There is a rare consensus among historians on the characteristic features of the Italian city-state: essentially the centralization of economic, political, and juridical power on a single city and in a single ruling class. Thus defined, Lucca retained the image of an old-fashioned, old-style city-republic right through until the loss of political independence in 1799. No consensus exists with regard to the defining qualities of the Renaissance state. Was it centralized or de-centralized; intrusive or non-interventionist? The new regional states were all these things. And the comparison with Lucca is complicated and nuanced as a result.
Lucca ruled over a relatively large city territory, in part a legacy from classical antiquity. Lucca was distinctive in the pervasive power exercised over its territory (largely a legacy of the region's political history in the early and central middle ages). In consequence, the Lucchese state showed a marked continuity in its political organization, and precociousness in its administrative structures. The qualifications relate to practicalities and resources. The coercive powers and bureaucratic aspirations of any medieval state were distinctly limited, whilst Lucca's capacity for independent action was increasingly circumscribed by the proximity (and territorial enclaves) of more powerful and predatory neighbours.

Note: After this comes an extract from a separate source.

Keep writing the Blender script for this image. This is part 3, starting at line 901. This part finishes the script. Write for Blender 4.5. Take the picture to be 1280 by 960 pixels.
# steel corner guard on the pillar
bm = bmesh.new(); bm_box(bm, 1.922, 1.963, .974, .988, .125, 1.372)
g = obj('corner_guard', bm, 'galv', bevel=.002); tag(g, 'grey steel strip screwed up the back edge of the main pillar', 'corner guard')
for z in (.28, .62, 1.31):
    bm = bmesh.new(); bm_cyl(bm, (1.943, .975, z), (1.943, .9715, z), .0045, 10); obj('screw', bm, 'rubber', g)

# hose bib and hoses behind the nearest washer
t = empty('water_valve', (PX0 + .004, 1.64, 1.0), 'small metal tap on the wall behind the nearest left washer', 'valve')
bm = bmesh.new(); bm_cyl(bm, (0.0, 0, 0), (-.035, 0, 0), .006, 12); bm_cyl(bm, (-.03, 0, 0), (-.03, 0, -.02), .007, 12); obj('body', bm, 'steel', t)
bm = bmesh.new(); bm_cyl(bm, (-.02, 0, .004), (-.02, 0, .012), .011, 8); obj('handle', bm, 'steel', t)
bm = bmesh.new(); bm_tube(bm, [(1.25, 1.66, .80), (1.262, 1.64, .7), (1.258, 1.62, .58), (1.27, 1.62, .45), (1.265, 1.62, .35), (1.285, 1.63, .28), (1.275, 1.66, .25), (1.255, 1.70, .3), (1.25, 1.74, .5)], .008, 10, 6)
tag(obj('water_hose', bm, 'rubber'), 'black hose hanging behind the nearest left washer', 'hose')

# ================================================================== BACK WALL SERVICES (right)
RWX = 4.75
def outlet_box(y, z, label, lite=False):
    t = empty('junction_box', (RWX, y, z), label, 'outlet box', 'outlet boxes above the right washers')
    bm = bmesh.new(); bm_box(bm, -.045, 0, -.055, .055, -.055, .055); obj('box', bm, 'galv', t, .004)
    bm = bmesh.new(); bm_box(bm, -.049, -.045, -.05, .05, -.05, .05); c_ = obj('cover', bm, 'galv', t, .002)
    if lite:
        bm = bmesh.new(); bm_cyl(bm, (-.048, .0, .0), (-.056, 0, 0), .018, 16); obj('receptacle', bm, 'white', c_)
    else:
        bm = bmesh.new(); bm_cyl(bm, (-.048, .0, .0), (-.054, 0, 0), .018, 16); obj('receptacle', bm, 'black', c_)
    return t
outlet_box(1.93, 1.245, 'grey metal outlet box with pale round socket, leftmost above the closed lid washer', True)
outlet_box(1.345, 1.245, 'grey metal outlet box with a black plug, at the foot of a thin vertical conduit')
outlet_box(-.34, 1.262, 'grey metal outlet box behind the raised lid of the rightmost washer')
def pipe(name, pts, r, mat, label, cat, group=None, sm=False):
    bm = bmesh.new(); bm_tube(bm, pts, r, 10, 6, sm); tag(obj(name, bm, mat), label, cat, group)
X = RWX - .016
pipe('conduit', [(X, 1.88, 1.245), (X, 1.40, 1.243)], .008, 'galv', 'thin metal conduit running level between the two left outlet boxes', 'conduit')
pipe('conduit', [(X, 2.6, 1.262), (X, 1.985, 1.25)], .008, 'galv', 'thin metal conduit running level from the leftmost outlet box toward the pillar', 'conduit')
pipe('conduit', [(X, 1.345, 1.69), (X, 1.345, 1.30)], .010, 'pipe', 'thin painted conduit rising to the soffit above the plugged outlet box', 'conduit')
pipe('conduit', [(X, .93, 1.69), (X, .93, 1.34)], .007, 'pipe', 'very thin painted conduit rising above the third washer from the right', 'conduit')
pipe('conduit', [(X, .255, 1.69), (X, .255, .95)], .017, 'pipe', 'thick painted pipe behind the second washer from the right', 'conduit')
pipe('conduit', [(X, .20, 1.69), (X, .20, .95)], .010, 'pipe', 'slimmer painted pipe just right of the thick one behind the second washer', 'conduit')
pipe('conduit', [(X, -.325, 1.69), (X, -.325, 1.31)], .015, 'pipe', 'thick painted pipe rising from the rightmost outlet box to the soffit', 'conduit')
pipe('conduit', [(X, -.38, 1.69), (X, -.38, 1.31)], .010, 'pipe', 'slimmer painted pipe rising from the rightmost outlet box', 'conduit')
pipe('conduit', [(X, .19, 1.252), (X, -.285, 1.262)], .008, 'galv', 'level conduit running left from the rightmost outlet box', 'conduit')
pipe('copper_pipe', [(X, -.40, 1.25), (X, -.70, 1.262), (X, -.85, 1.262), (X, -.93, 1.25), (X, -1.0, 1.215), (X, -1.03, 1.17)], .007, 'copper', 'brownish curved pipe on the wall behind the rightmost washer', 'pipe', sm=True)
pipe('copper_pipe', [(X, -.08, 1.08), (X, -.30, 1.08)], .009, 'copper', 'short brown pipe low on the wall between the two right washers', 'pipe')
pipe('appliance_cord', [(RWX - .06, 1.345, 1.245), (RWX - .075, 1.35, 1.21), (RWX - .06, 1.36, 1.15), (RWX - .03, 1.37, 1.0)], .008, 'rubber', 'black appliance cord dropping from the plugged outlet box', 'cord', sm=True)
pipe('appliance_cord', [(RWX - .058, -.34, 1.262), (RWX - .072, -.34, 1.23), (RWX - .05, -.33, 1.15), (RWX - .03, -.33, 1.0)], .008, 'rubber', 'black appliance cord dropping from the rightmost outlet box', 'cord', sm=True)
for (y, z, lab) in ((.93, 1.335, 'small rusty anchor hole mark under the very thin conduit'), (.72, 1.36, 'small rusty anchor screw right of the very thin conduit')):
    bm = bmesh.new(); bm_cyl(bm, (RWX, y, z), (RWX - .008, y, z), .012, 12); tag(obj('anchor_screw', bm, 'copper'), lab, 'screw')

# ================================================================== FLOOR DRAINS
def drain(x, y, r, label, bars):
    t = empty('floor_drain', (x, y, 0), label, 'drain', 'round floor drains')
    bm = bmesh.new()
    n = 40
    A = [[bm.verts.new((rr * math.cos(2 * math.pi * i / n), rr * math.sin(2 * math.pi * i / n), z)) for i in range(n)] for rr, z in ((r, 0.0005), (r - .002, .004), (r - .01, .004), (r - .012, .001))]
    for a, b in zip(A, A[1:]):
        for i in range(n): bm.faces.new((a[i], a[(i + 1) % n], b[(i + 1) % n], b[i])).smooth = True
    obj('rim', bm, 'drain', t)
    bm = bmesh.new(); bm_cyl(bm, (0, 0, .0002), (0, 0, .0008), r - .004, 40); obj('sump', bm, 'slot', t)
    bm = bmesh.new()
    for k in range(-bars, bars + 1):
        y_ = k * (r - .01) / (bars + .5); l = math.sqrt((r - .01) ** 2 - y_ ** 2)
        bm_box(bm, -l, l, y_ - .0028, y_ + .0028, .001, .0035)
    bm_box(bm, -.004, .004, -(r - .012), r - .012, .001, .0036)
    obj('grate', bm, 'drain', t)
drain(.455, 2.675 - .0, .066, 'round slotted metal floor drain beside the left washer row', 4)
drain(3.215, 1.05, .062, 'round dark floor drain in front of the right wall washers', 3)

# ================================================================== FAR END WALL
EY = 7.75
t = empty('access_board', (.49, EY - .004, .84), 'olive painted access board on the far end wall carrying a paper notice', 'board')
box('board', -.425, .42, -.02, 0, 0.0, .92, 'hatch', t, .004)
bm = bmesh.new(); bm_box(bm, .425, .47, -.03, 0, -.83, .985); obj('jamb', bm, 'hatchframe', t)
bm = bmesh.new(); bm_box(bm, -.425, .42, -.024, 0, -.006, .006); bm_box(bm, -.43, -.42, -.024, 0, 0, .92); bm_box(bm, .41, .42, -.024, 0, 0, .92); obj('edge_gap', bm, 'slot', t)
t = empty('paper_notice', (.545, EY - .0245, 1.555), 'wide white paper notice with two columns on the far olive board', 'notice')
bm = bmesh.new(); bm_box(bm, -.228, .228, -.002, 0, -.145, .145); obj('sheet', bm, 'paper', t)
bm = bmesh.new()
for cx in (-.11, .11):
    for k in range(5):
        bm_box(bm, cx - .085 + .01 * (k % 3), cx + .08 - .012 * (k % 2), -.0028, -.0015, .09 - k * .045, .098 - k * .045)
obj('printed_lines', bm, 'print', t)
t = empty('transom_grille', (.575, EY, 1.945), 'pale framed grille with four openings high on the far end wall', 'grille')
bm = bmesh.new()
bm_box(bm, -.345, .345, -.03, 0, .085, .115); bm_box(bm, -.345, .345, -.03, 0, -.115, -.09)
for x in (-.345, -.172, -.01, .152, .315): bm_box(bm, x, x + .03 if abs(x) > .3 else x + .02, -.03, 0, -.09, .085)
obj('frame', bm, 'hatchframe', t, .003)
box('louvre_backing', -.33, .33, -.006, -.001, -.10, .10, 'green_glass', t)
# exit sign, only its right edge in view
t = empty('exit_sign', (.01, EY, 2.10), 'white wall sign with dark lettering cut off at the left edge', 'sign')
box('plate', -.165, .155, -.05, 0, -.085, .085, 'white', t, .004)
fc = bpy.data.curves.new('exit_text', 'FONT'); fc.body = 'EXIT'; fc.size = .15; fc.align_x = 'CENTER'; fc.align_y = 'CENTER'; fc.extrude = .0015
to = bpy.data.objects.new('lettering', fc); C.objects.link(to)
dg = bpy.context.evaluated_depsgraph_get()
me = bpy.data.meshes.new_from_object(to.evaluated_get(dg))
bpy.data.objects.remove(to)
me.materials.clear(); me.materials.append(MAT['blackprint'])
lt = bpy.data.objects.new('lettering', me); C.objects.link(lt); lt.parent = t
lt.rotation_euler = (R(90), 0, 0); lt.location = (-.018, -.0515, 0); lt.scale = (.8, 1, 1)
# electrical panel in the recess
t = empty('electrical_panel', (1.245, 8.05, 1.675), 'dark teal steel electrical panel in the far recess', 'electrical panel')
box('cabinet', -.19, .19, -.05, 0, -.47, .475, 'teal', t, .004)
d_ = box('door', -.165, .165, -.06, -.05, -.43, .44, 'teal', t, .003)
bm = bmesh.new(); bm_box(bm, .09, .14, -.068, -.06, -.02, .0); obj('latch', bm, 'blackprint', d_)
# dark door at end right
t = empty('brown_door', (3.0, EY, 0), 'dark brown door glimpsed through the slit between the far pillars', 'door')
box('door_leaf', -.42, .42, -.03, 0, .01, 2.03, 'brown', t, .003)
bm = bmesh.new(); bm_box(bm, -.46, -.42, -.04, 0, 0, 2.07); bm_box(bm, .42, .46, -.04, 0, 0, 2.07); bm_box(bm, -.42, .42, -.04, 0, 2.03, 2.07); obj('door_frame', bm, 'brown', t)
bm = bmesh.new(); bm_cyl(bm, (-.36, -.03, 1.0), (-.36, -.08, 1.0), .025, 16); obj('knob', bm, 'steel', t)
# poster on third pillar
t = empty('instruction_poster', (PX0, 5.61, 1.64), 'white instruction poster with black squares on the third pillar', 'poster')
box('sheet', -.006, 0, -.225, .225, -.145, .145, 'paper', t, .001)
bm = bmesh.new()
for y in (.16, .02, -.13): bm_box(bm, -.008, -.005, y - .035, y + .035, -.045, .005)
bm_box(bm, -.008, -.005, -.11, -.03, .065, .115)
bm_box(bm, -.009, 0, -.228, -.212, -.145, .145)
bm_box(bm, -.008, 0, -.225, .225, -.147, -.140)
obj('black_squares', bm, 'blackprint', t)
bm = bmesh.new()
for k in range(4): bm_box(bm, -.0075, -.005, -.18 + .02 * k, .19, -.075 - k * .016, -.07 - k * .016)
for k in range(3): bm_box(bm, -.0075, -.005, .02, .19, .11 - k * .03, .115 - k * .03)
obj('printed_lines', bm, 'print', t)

M. E. Bratchel is Senior Lecturer in the Department of History at the University of the Witwatersrand and has held visiting fellowships at many institutions, including the Harvard University Center for Italian Renaissance Studies at Villa I Tatti, Cambridge, the University of London, the Bellagio Study and Conference Center, and the Liguria Study Center for the Arts and Humanities at Bogliasco.
He has written numerous articles on the social and economic history of Tuscany and on state-formation in late medieval Italy and is the author of Lucca 1430-1494: The Reconstruction of an Italian City-Republic, also published by Oxford University Press.